I have a PHP application which generates a simple CSV file using league/csv. Some of the columns contains names/addresses which might have non-ANSI values. My client is requiring that the output CSV file be encoded in iso-8859-1 instead of utf-8 as it is currently.
I believe my problem can be reduced to the following (where response is from laravel):
        $headers = [
            'Content-type' => "text/csv; charset=iso-8859-1",
            'Content-Disposition' => 'attachment; filename="CLI.csv"'
        ];
        return response()->stream(function() {
            $fh = fopen('php://output', 'wb');
            fwrite($fh, "Vià Cittè\n");
            fwrite($fh, mb_convert_encoding("Vià Cittè\n", 'iso-8859-1'));
            fwrite($fh, mb_convert_encoding("Vià Cittè\n", 'iso-8859-1', 'utf-8'));
            fwrite($fh, iconv('utf-8', 'iso-8859-1', "Vià Cittè\n"));
            fwrite($fh, utf8_decode("Vià Cittè\n"));
            fwrite($fh, utf8_encode("Vià Cittè\n"));
            fclose($fh);
        }, 200, $headers);
I would expect at least some of the lines to be Vià Cittè\n encoded in iso-8859-1 but they all end up wrong. This is what I see when I open the output file using iso-8859-1 as encoding:
It appears that the output gets reencoded as utf-8 for some reason.

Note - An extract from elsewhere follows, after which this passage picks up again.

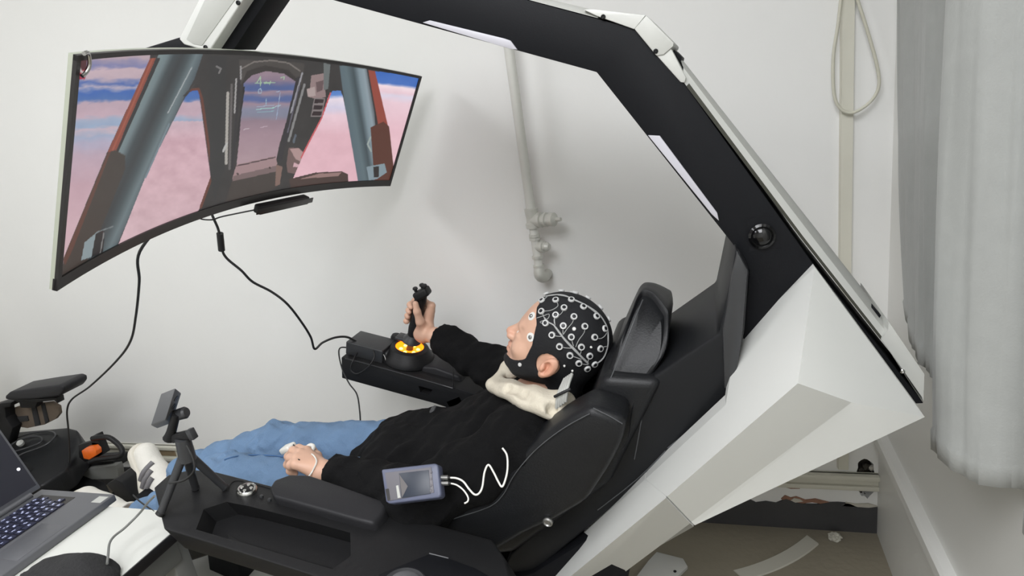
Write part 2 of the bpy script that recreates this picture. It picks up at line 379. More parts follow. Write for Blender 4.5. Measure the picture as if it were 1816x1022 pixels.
# ivory cable hanging in a loop from above
cy = WY-0.03
tube('hanging_cable', [at(1492, -300, cy), at(1494, -60, cy), at(1488, 30, cy), at(1478, 100, cy), at(1479, 165, cy), at(1490, 192, cy), at(1512, 200, cy), at(1542, 182, cy), at(1558, 155, cy), at(1556, 120, cy), at(1540, 60, cy), at(1521, 0, cy), at(1500, -70, cy), at(1496, -300, cy)], 0.0042, M['cable_w'], label='ivory cable hanging in a long loop in front of the wall trunking by the curtain', cat='cable')

# curtain: one cloth with deep folds, hung on the right wall
bot = [(.445, 1.66), (.42, 1.55), (.40, 1.44), (.388, 1.34), (.40, 1.28), (.43, 1.24), (.44, 1.20), (.41, 1.16), (.348, 1.127), (.367, 1.055), (.405, 1.02), (.445, 1.005), (.44, .95), (.40, .90), (.44, .82), (.41, .75)]
top_ = [(.45, 1.905), (.44, 1.80), (.452, 1.70), (.435, 1.60), (.45, 1.50), (.44, 1.42), (.452, 1.36), (.42, 1.27), (.35, 1.195), (.37, 1.12), (.41, 1.08), (.45, 1.06), (.44, .98), (.40, .92), (.44, .84), (.41, .77)]
bp_ = spline([(x, y, 0) for x, y in bot], 7); tq_ = spline([(x, y, 0) for x, y in top_], 7); nc = len(bp_); nr = 34
cv = []; cf = []
for j in range(nr):
    t = j/(nr-1)
    for i in range(nc):
        z0 = (0.86 if i < 36 else 0.80 if i > 52 else 0.86-0.06*(i-36)/16)+0.004*math.sin(i*0.35)
        z = z0+(2.55-z0)*t
        if j == 1: z = z0+0.034
        if j == 2: z = z0+0.04
        k = min(1, max(0, (z-z0)/1.14))**0.57
        p = bp_[i]*(1-k)+tq_[i]*k
        x = p[0]+0.003*math.sin(i*0.9+j*0.35)*(1-t)+(0.0025 if j == 2 else 0)+0.002*math.sin(i*2.1+j*0.2)
        cv.append((min(x, WX-0.006), p[1]+0.004*math.sin(j*0.4+i*0.2), z))
for j in range(nr-1):
    for i in range(nc-1): cf.append((j*nc+i, j*nc+i+1, (j+1)*nc+i+1, (j+1)*nc+i))
curt = link('curtain', raw(cv, cf), M['curtain'], angle=None, label='long grey cloth curtain hanging in folds on the right wall', cat='curtain')
sm_ = curt.modifiers.new('s', 'SOLIDIFY'); sm_.thickness = 0.003

# loose strip and scrap on the floor
a, b = atZ(1310, 1016, 0.012), atZ(1441, 953, 0.012)
d = b-a; nrm = np.array([-d[1], d[0], 0])/np.linalg.norm(d)
ctr = [a+d*t+nrm*(-0.018*4*t*(1-t)) for t in np.linspace(0, 1, 13)]
v = []; f = []
for i, p in enumerate(ctr):
    for s, h in ((-1, 0), (-0.9, 0.004), (0.9, 0.004), (1, 0)): v.append(p+nrm*0.025*s+[0, 0, h-0.0115])
for i in range(12):
    for k in range(3): f.append((i*4+k, i*4+k+1, (i+1)*4+k+1, (i+1)*4+k))
    f.append((i*4+3, i*4, (i+1)*4, (i+1)*4+3))
f += [(0, 3, 2, 1), (48, 49, 50, 51)]
link('plastic_strip', raw(v, f), M['wood'], angle=30, label='pale bent plastic strip lying on the concrete floor behind the cockpit', cat='strip')
bm = bmesh.new(); bmesh.ops.create_icosphere(bm, subdivisions=3, radius=1)
c = atZ(1481, 957, 0.0)
for vv in bm.verts:
    q = vv.co.copy(); k = 1+0.25*math.sin(7*q.x+3*q.y)*math.cos(6*q.z+2*q.x)+0.1*math.sin(15*q.y)
    vv.co = Vector((c[0]+q.x*0.019*k, c[1]-0.002+q.y*0.016*k, max(0.0, 0.011+q.z*0.013*k)))
link('paper_scrap', frombm(bm), M['wood'], label='small crumpled white scrap on the floor by the dark skirting', cat='scrap')

# ================================================================== COCKPIT
YN, YF, YC = 1.12, 1.33, 1.225
ck = thing('gaming_cockpit', 'black and white reclining simulator cockpit with overhead arch, seat and armrest consoles', 'cockpit', (-0.3, YC, 0))
arch = prism_px('arch_beam', [(512, -113), (700, -63), (950, 4), (1125, 51), (1217, 153), (1445, 472), (1638, 716), (1525, 720), (1400, 700), (1318, 600), (1329, 480), (1305, 440), (1058, 128), (532, -16)], YN, YF, M['black'], ck, 0.0015)
prism_px('mount_arm', [(505, -110), (500, -40), (478, -7), (415, 87), (368, 87), (430, 1)], 1.17, 1.24, M['black'], ck, 0.0015)
# recessed diffusers sit in the inner edge of the arch
for px in ([(749, 40), (762, 36), (893, 68), (905, 72), (917, 88), (905, 87)], [(1149, 240), (1170, 241), (1272, 378), (1275, 392), (1262, 380)]):
    prism_px('light_panel', px, YN-0.003, YN+0.05, M['diffuser'], ck, 0.0008, label='pale diffuser')
def stripline(lines, name, m, lab=None):
    """a closed cover lofted along the beam: lines of pixels with their depths, mirrored to the far side"""
    L = [[at(x, y, Y) for x, y in l] for l, Y in lines]
    L = L+[[p*[1, 0, 1]+[0, 2*YC-p[1], 0] for p in l] for l in L[::-1]]
    n = len(L); k = len(L[0]); v = [p for l in L for p in l]; f = []
    for i in range(n):
        j = (i+1) % n
        for q in range(k-1): f.append((i*k+q, i*k+q+1, j*k+q+1, j*k+q))
    f.append(tuple(i*k for i in range(n))); f.append(tuple(i*k+k-1 for i in range(n))[::-1])
    bm = bmesh.new(); bm.from_mesh(raw(v, f)); return link(name, frombm(bm), m, ck, angle=20, label=lab)
stripline([([(1217, 153), (1418, 420), (1562, 603)], YN-0.001), ([(1222, 148), (1424, 419), (1566, 600)], YN+0.002)], 'edge_strip', M['olive'])
stripline([([(1210, 143), (1424, 419), (1566, 600)], YN+0.002), ([(1212, 120), (1440, 419), (1572, 590)], YN+0.012), ([(1206, 104), (1453, 417), (1573, 571)], YN+0.05)], 'arch_cover', M['cover'], 'light grey cover strip')
stripline([([(600, -92), (950, 3), (1060, 32)], YN-0.001), ([(602, -97), (955, -2), (1062, 25)], YN+0.012), ([(604, -100), (958, -5), (1063, 20)], YN+0.04)], 'top_cover', M['cover'], 'light grey cover strip')
prism_px('corner_cap', [(1034, 17), (1060, 29), (1125, 52), (1145, 27), (1075, 19), (1050, 16)], YN-0.004, YF+0.004, M['white'], ck, 0.0015, label='white corner cap')
prism_px('corner_cap', [(1125, 51.5), (1164, 99), (1177, 97), (1194, 82), (1195, 76), (1146, 27)], YN-0.0045, YF+0.004, M['cover'], ck, 0.0015, label='white corner cap side, its shade in grey')  # right face of the white cap, its shading put into a greyer colour
prism_px('cover_end', [(1164, 98), (1178, 96), (1190, 86), (1217, 138), (1214, 147), (1207, 146)], YN-0.002, YF+0.002, M['cover'], ck, 0.0015)
prism_px('end_plate', [(1562, 602), (1575, 586), (1576, 570), (1640, 664), (1638, 716), (1635, 705)], YN-0.002, YF, M['cover'], ck, 0.0015)
for px in ([(1190, 92), (1196, 88), (1209, 101), (1207, 110)], [(1541, 548), (1549, 543), (1563, 560), (1558, 567)]):
    prism_px('latch', px, YN+0.03, YF-0.03, M['black'], ck, 0.001)
def screw(x, y, Y, r=0.0045, m='plastic', par=None):
    lathe('screw', [(0, 0), (r, 0), (r, 0.0025), (r*0.6, 0.0035), (r*0.5, 0.002), (0, 0.002)], at(x, y, Y), (0, -1, 0), M[m], par or ck, 12)
for x, y in ((1163, 91), (1070, 30)): screw(x, y, YN-0.003, 0.004)
screw(1600, 658, YN-0.001, 0.004, 'chrome')
# mount housing at the front end of the arch, above the monitor
arm = prism_px('arm_cover', [(385, -62), (470, -58), (430, 1), (372, 89), (364, 90), (326, 79), (317, 69), (352, 0)], 1.14, 1.235, M['white'], ck, 0.003, 3, label='white housing')
prism_px('cover_insert', [(394, -58), (456, -56), (416, 0), (358, 81), (342, 78), (330, 70), (362, 1)], 1.1385, 1.15, M['silver'], arm, 0.001, label='recessed insert, its shade in grey')  # grey stands in for the shade of the recess
for x, y in ((365, 84), (423, 5)): screw(x, y, 1.139, 0.0045, 'plastic', arm)
# speaker knob on the arch
kn = at(1351, 418, YN)
lathe('round_knob', [(0, 0), (0.021, 0), (0.022, 0.006), (0.018, 0.009), (0.016, 0.007), (0.011, 0.012), (0.006, 0.013), (0, 0.014)], kn, (0, -1, 0), M['lens'], ck, 28)
prism_px('knob_plate', [(1326, 392), (1340, 384), (1372, 384), (1384, 400), (1384, 440), (1330, 446)], YN-0.0006, YN+0.01, M['black'], ck, 0)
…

Can someone tell me how I can avoid having this reencoding issue?
In my real code I'm not writing directly using fopen, I use league/csv with its Writer and CharsetConverter. I have made various attempts but the result is the same as described above.
Note: I'm currently using PHP 7.3 on linux. The php server is inside a docker container behind an nginx proxy (which is in a different docker container).